To do:
Quote all of the data that follows exactly as written, skipping the images.

[Rows from a 3D scene dataset]
[start]

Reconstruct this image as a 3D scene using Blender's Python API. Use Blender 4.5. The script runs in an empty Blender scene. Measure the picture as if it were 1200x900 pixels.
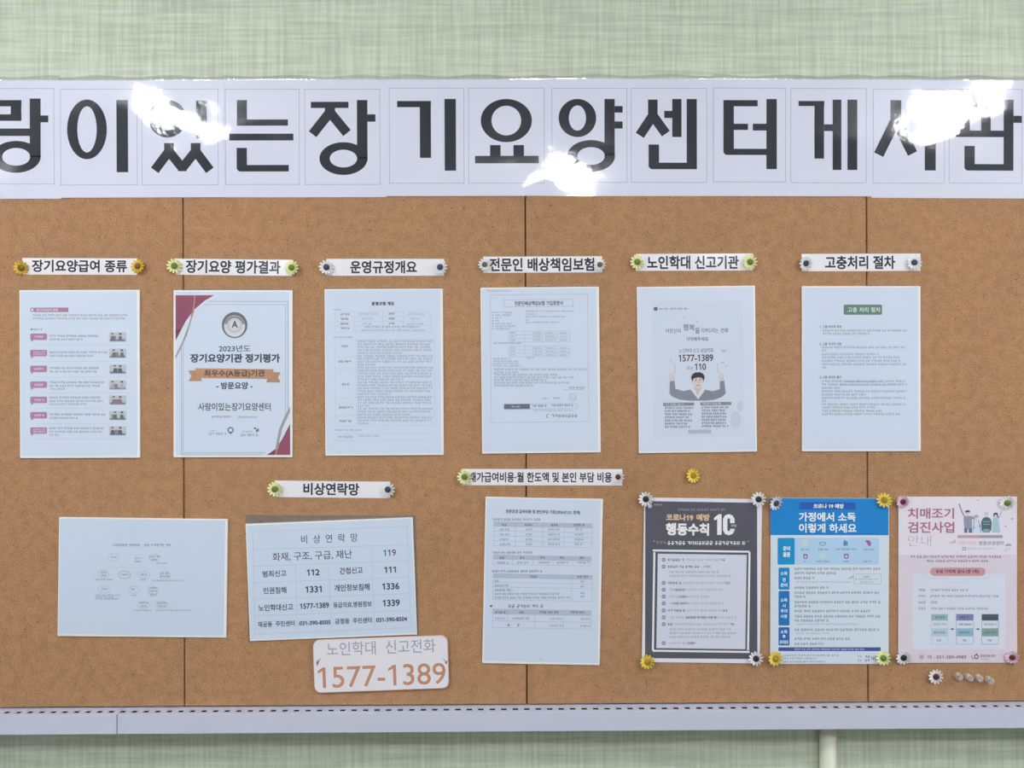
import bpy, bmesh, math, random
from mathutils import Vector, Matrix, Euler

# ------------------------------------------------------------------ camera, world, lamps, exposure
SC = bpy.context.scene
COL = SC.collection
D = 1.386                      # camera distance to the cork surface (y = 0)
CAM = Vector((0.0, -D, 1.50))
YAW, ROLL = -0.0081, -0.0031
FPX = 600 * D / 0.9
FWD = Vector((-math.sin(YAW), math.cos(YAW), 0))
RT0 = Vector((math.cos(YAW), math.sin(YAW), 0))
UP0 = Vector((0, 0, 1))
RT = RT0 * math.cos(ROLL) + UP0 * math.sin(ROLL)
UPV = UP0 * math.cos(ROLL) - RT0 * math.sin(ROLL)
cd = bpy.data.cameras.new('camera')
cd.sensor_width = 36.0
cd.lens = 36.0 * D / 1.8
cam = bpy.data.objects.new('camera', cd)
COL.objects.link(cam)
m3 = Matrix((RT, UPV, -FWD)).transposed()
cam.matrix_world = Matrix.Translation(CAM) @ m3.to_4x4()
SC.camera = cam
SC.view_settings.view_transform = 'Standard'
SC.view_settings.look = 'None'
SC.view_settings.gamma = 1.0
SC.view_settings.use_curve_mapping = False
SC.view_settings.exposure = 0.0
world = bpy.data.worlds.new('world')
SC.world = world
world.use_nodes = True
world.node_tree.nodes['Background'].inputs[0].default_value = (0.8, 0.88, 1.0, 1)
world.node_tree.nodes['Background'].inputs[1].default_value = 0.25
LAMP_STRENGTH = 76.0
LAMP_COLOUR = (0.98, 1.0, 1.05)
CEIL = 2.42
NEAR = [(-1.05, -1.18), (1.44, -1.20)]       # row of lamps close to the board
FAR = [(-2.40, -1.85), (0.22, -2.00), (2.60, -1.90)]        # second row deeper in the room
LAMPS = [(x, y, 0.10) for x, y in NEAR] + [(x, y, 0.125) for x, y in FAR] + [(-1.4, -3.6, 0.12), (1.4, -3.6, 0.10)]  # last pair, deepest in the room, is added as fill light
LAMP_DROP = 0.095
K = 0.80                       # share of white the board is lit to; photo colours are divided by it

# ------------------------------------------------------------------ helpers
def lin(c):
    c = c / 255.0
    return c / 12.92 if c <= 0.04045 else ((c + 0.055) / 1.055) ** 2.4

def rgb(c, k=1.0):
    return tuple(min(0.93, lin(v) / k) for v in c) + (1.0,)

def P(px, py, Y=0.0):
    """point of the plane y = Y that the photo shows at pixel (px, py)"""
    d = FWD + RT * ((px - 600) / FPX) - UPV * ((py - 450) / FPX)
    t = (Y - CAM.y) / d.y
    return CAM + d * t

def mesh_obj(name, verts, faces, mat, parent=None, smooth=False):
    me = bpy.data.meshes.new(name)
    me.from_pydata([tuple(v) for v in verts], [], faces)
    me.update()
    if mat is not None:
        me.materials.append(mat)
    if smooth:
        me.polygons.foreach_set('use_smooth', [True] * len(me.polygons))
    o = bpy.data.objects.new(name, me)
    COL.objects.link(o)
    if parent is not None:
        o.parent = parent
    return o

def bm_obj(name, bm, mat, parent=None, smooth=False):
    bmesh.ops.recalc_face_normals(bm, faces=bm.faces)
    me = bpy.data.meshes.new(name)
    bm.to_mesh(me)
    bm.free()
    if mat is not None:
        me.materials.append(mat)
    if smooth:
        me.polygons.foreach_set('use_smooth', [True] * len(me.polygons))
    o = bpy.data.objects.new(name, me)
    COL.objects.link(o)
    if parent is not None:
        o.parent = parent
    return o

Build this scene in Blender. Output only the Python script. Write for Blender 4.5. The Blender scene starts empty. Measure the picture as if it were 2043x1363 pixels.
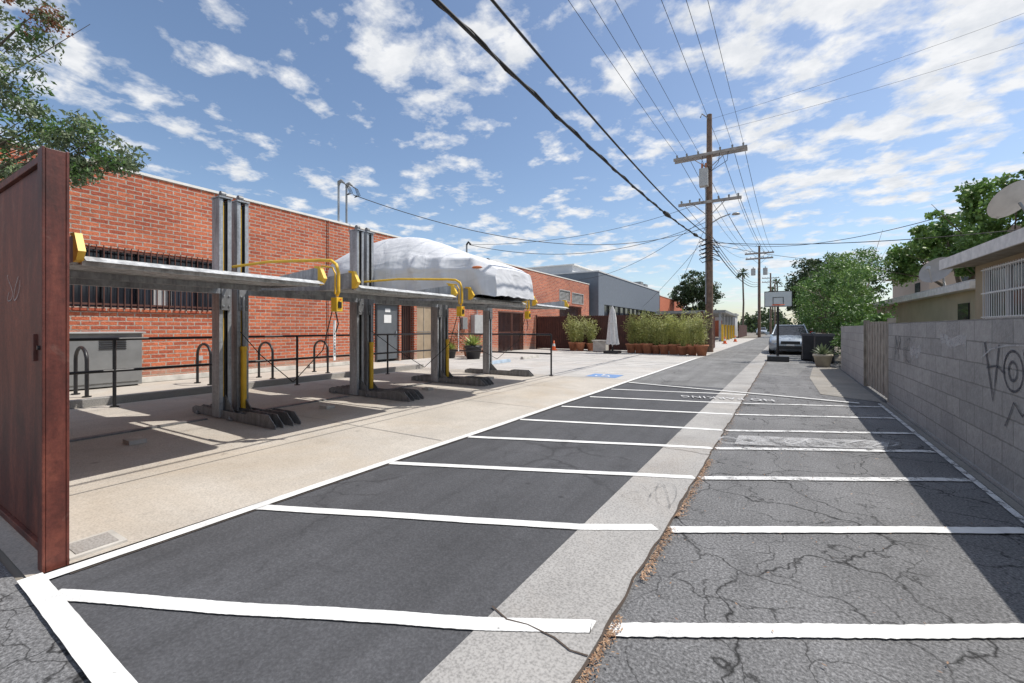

[end]

Finished exercise:
Reconstruct this image as a 3D scene using Blender's Python API. Use Blender 4.5. The script runs in an empty Blender scene. Measure the picture as if it were 1200x900 pixels.
import bpy, bmesh, math, random
from mathutils import Vector, Matrix, Euler

# ------------------------------------------------------------------ camera, world, lamps, exposure
SC = bpy.context.scene
COL = SC.collection
D = 1.386                      # camera distance to the cork surface (y = 0)
CAM = Vector((0.0, -D, 1.50))
YAW, ROLL = -0.0081, -0.0031
FPX = 600 * D / 0.9
FWD = Vector((-math.sin(YAW), math.cos(YAW), 0))
RT0 = Vector((math.cos(YAW), math.sin(YAW), 0))
UP0 = Vector((0, 0, 1))
RT = RT0 * math.cos(ROLL) + UP0 * math.sin(ROLL)
UPV = UP0 * math.cos(ROLL) - RT0 * math.sin(ROLL)
cd = bpy.data.cameras.new('camera')
cd.sensor_width = 36.0
cd.lens = 36.0 * D / 1.8
cam = bpy.data.objects.new('camera', cd)
COL.objects.link(cam)
m3 = Matrix((RT, UPV, -FWD)).transposed()
cam.matrix_world = Matrix.Translation(CAM) @ m3.to_4x4()
SC.camera = cam
SC.view_settings.view_transform = 'Standard'
SC.view_settings.look = 'None'
SC.view_settings.gamma = 1.0
SC.view_settings.use_curve_mapping = False
SC.view_settings.exposure = 0.0
world = bpy.data.worlds.new('world')
SC.world = world
world.use_nodes = True
world.node_tree.nodes['Background'].inputs[0].default_value = (0.8, 0.88, 1.0, 1)
world.node_tree.nodes['Background'].inputs[1].default_value = 0.25
LAMP_STRENGTH = 76.0
LAMP_COLOUR = (0.98, 1.0, 1.05)
CEIL = 2.42
NEAR = [(-1.05, -1.18), (1.44, -1.20)]       # row of lamps close to the board
FAR = [(-2.40, -1.85), (0.22, -2.00), (2.60, -1.90)]        # second row deeper in the room
LAMPS = [(x, y, 0.10) for x, y in NEAR] + [(x, y, 0.125) for x, y in FAR] + [(-1.4, -3.6, 0.12), (1.4, -3.6, 0.10)]  # last pair, deepest in the room, is added as fill light
LAMP_DROP = 0.095
K = 0.80                       # share of white the board is lit to; photo colours are divided by it

# ------------------------------------------------------------------ helpers
def lin(c):
    c = c / 255.0
    return c / 12.92 if c <= 0.04045 else ((c + 0.055) / 1.055) ** 2.4

def rgb(c, k=1.0):
    return tuple(min(0.93, lin(v) / k) for v in c) + (1.0,)

def P(px, py, Y=0.0):
    """point of the plane y = Y that the photo shows at pixel (px, py)"""
    d = FWD + RT * ((px - 600) / FPX) - UPV * ((py - 450) / FPX)
    t = (Y - CAM.y) / d.y
    return CAM + d * t

def mesh_obj(name, verts, faces, mat, parent=None, smooth=False):
    me = bpy.data.meshes.new(name)
    me.from_pydata([tuple(v) for v in verts], [], faces)
    me.update()
    if mat is not None:
        me.materials.append(mat)
    if smooth:
        me.polygons.foreach_set('use_smooth', [True] * len(me.polygons))
    o = bpy.data.objects.new(name, me)
    COL.objects.link(o)
    if parent is not None:
        o.parent = parent
    return o

def bm_obj(name, bm, mat, parent=None, smooth=False):
    bmesh.ops.recalc_face_normals(bm, faces=bm.faces)
    me = bpy.data.meshes.new(name)
    bm.to_mesh(me)
    bm.free()
    if mat is not None:
        me.materials.append(mat)
    if smooth:
        me.polygons.foreach_set('use_smooth', [True] * len(me.polygons))
    o = bpy.data.objects.new(name, me)
    COL.objects.link(o)
    if parent is not None:
        o.parent = parent
    return o

Build this scene in Blender. Output only the Python script. Write for Blender 4.5. The Blender scene starts empty. Measure the picture as if it were 2043x1363 pixels.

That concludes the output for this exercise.